Reply 60 of 279, by Scali
wrote:I'm not a game programmer, so I'm not really aware of how guys like Tim Sweeney are evolving their approach with increasingly parallel hardware, but I am familiar with numerical programming on dozens or hundreds of cores. In general I can say that parallel programming is not straightforward or cheap and any opportunity to use knowledge of the target platform to simplify the task of adapting software to a multi core environment will be embraced by developers, especially if doing so (assuming small core counts) has little no downside in the economic lifetime of your product.
The most versatile approach to multiprocess computing is to partition the problem in a fine grained fashion amongst your processors, but this is very expensive in terms of engineering. Instead, if your network code, audio code, or some other subsystem does not lend itself to parallelism, you don't achieve worthwhile gains by partitioning, or it's not worth the cost in developer time, it can be spun off on a thread in coarse fashion for the scheduler to load balance. On a processor with a few cores, large elements such as graphics remain unitary within their respective threads, but have a core fully dedicated to their execution. Housekeeping threads and the OS share what's left.
This is useful for small core counts as it allows the resources available to be utilized while avoiding the significant cost of completely re-engineering the game engine potentially down to it's inner loops. The approach runs out of steam with large core counts due to the limited number of application elements to be spun off and the significant difference in compute time required for the different threads (compare network code vs scene setup and render).
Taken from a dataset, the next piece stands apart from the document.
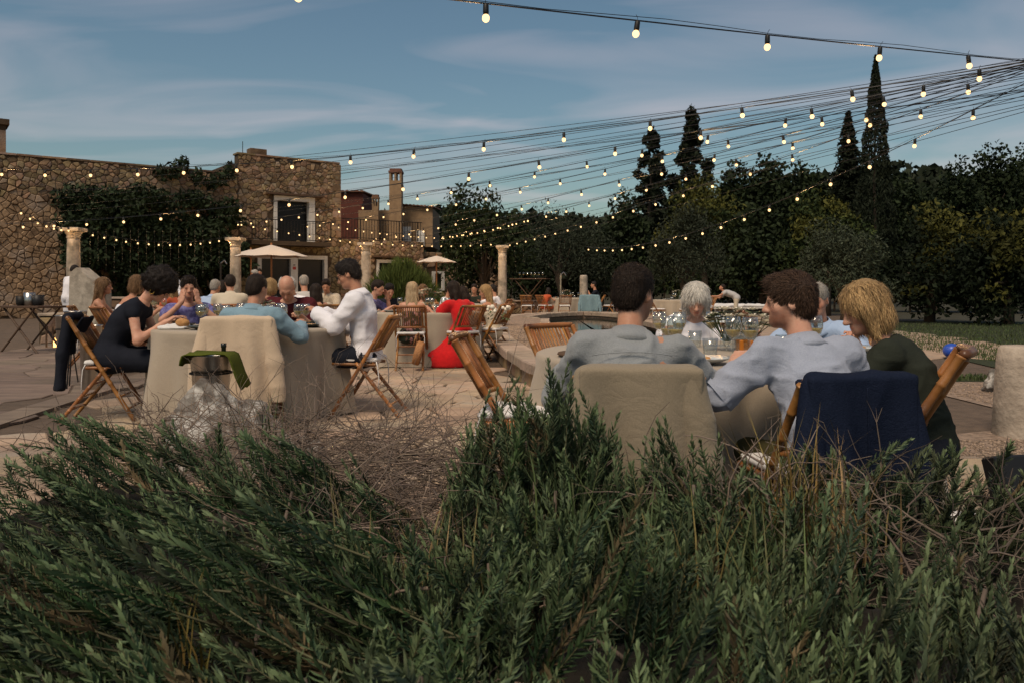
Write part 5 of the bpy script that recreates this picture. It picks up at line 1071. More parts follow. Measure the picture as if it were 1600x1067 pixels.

Well, my point is that all the 'low hanging fruit' of splitting up tasks in multiple threads at a coarse level has been done about a decade ago. Since then they have been working on optimizing the computationally intensive tasks such as physics with parallelism.
Don't forget, the most parallel task in a game is the rendering (known as an 'embarrassingly parallel' problem), and that was already tackled with specially optimized hardware before multi-core CPUs were even available in the mainstream.
People tend to talk like there's a lot of performance still on the table, and if those lazy developers would just start writing multithreaded code, you know, that silver bullet, we'd get incredible performance boosts. It's nothing like that.